It is rare that a book can objectively present the facts and then draw all of the wrong conclusions. Evicted: Poverty and Profit in the American City, which won a Pulitzer Prize in 2017, is one such book.
Author Matthew Desmond follows eight low-income families and their landlords during the 2007-2008 financial crisis. He chronicles the struggles that the families face to pay rent, as well as the difficulties that the landlords must confront.
The families live in some of Milwaukee’s poorest neighborhoods. The properties that they occupy are poorly maintained. Broken windows, leaking pipes, and clogged drains are common, and the landlords are often slow to make the necessary repairs. While the landlords aren’t angels, neither are the tenants.
Virtually all of the families depend on some form of government aid (such as Social Security and food stamps). The few family members who work have low-skilled jobs that pay the minimum wage. Nearly every adult failed to finish high school. The most notable exception was a former nurse, but when he became addicted to drugs, he lost his nursing license and spiraled into poverty.
Many of the families are evicted multiple times during the period Desmond follows them. While the reasons for the evictions vary, one theme underlies each eviction—poor choices on the part of the tenants. Those poor choices are not a singular event. They recur time after time.
As an example, when Larraine received her food stamps on the first of the month, she promptly spent it all on a single meal of lobster, shrimp, crab legs, and similar delicacies. Larraine then struggled to obtain food for the remainder of the month. Such short-term thinking dominated the tenants’ decision making.

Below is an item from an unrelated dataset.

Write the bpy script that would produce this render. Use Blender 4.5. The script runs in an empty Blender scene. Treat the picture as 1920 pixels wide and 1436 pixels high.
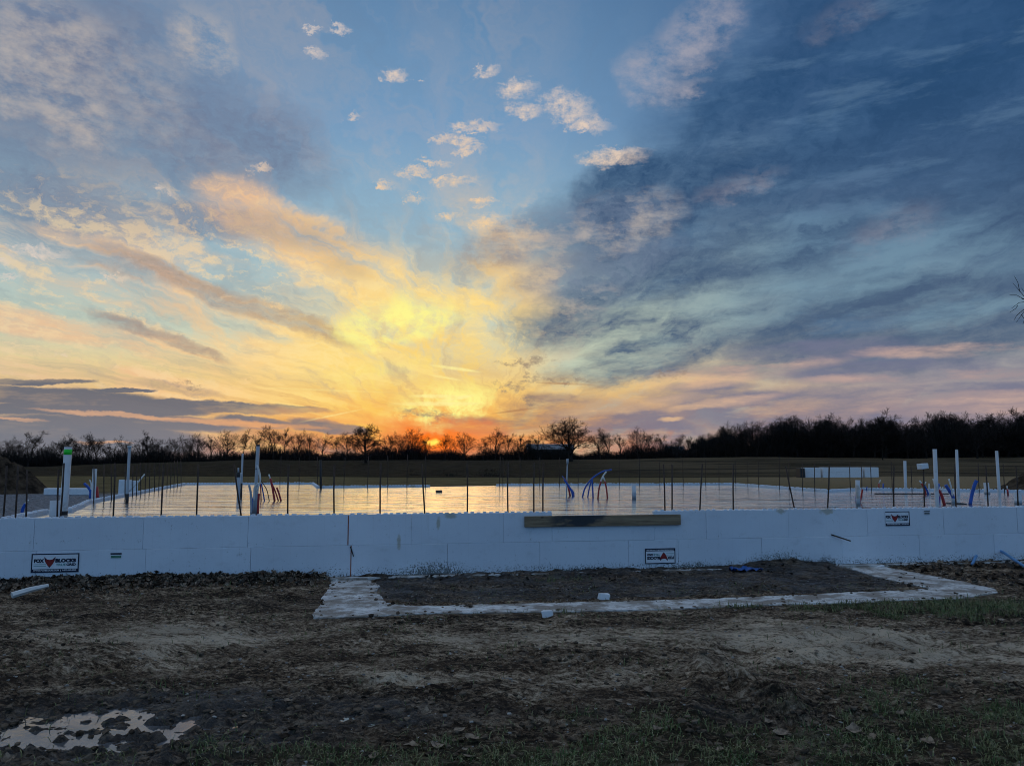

As another example of poor choices, when Doreen learned that her teenage daughter, Natasha, was pregnant, Doreen was thrilled. Natasha’s boyfriend began making plans to save money so that the couple could get their own apartment, but Doreen’s older daughter, Patrice, herself an unwed mother, was opposed to the idea. “We didn’t have a daddy,” Patrice said. “My kids don’t have no daddy. And your kids don’t need no daddy.” Though the family struggled to pay the rent and put food on the table, they were eager to bring another child into their household.
Time and again, the author quotes a tenant lamenting their repeated poor choices. They recognize and admit that their desperation was largely, if not solely, caused by their choices. And yet, they continue to make poor choices. Given these honest admissions of their own culpability, one might expect Desmond to hold them accountable for their plight. But he doesn’t.
“People like Larraine,” he writes, “lived with so many compounded limitations that it was difficult to imagine the amount of good behavior or self-control that would allow them to lift themselves out of poverty.” And so, he excuses their poor behavior and lack of self-control. Nothing they do, he implies, will make a difference in their lives. And so, we need more government programs.
If we acknowledge that housing is a basic right of all Americans, then we must think differently about another right: the right to make as much money as possible by providing families with housing—and especially to profit excessively from the less fortunate.
In other words, not only must we provide decent housing for everyone, we must also prevent landlords from gaining “excessive” profits. The right to profit, he claims, conflicts with the “right” to housing.
But there is no such conflict. Rights pertain to freedom of action—the freedom to act on one’s judgment to create or earn the values one wants and needs. Rights do not guarantee success in attaining those values. Desmond, like a growing number of housing advocates, wants us to provide values to others, regardless of their own actions.
No decent person likes to see others suffer. However, when an individual’s suffering is the result of years of poor choices, we cannot ignore that fact. When an individual repeatedly makes poor choices, the suffering depicted in Evicted is the result. Each individual is responsible for his own life. The sooner that the tenants and others like them accept that fact, the sooner they can begin to escape poverty.